Harrison and Dunham (1998) TIBG 23, 4 stress that landscape change is dominated by uncertainties and probabilities, arguing that an idealist approach to geomorphology (that recognizes the primacy of consciousness) can better appreciate the world’s unpredictable and probabilistic nature. Lane (2001) TIBG 26 observes geomorphology pays attention to the ‘way in which the real becomes contingent to form the actual’; it is place-dependent. Harrison (2001) TIBG 26, 3 argues that process geomorphology is essentially reductionist, but that landforms are not amenable to reductionist explanations.
‘With humans becoming one of the Earth’s major modifiers, human-altered landscape systems are likely to be a prime focus of future research, tackling environmental issues such as deforestation and pollution.

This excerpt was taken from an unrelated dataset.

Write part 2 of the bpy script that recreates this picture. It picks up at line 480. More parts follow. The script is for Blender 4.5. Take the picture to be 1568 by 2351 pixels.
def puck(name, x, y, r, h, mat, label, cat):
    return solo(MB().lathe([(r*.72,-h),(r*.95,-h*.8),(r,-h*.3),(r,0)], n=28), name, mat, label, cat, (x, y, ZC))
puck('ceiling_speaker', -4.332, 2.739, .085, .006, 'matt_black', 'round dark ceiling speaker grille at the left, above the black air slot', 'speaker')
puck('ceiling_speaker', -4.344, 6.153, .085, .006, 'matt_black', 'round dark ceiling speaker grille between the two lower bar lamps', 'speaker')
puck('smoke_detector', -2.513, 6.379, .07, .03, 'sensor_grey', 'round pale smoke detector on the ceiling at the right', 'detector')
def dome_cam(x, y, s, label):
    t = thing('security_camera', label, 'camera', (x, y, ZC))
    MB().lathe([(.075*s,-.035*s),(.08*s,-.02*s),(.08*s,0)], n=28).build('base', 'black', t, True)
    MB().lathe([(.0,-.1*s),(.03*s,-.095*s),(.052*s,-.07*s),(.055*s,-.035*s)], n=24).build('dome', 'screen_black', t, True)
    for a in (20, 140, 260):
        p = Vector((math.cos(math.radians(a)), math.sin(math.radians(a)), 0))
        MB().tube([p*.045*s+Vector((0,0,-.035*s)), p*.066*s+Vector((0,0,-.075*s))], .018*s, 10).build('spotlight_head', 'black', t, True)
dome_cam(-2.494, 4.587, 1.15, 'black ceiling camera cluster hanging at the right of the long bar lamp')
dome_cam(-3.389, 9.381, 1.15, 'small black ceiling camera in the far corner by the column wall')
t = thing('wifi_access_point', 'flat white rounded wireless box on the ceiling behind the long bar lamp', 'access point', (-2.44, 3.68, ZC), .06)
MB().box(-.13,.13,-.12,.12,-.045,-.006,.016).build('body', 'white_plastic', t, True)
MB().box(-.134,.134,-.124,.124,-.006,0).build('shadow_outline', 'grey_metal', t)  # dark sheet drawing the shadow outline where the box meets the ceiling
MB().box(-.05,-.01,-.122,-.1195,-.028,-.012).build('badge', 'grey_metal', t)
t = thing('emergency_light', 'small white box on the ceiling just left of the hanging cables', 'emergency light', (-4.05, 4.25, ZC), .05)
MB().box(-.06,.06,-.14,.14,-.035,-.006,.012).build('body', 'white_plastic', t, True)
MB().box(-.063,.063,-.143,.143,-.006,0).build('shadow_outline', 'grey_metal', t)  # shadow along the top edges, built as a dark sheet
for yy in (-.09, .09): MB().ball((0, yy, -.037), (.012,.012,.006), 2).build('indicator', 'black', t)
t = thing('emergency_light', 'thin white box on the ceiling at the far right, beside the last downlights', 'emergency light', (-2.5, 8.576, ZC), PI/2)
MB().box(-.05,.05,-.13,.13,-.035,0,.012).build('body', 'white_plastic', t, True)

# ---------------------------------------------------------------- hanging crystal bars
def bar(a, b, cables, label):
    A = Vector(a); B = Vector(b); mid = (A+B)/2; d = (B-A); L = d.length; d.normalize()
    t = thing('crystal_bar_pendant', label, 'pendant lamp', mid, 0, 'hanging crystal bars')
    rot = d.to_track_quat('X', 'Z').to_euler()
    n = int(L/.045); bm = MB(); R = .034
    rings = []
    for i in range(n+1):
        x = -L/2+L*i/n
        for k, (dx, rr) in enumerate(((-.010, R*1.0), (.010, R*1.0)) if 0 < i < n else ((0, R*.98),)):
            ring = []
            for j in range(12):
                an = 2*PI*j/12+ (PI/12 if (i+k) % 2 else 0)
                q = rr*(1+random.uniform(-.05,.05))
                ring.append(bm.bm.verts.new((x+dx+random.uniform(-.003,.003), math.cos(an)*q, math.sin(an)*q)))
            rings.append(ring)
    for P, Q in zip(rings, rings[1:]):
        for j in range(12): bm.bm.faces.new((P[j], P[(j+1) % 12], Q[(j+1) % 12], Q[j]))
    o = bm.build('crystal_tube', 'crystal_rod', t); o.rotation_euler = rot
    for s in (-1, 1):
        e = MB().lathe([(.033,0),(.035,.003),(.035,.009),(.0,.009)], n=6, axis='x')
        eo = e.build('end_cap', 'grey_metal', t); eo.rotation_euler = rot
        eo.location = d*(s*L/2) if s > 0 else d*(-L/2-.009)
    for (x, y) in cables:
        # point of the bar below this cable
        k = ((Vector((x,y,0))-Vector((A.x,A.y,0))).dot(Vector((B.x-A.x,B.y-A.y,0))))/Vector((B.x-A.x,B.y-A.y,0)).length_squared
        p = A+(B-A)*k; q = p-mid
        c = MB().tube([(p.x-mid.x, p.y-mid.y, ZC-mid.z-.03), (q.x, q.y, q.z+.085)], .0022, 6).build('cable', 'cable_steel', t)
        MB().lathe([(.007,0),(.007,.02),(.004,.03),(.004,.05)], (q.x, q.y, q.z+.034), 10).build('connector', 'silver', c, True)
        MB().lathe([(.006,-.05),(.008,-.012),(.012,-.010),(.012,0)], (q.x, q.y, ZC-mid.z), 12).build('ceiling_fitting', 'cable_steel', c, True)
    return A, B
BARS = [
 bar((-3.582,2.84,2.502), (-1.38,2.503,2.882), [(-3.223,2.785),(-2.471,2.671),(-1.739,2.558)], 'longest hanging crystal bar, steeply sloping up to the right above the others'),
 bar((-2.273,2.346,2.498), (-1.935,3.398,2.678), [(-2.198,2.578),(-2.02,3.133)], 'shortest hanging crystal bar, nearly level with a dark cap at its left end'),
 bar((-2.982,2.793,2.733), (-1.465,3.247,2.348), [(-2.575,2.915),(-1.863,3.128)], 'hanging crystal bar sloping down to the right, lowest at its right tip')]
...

In turn, land-surface processes pose a suite of threats to human resources, through the extreme action of soil erosion, slope instability, and river and coastal flooding, and with humans increasingly impinging on the natural environment, hazards research will be of critical importance in most fields of geomorphology’ (Stewart in P. Hancock and B. Skinner, eds 2002).
Rhoads (1999) AAAG 89, 4 discusses the epistemological nature of knowledge in physical geography, the way in which this knowledge is connected with processes of enquiry and reasoning, the metaphysical assumptions and moral valuations underlying enquiry and reasoning, and the important commonalities and differences between human and physical geography, and between geography and other domains of knowledge. R. H. Grapes, D. R. Oldroyd, and A. Grigelis (2008) History of Geomorphology and Quaternary Geology is very well reviewed, but largely confined to Europe. For cultural geomorphology, see cultural turn.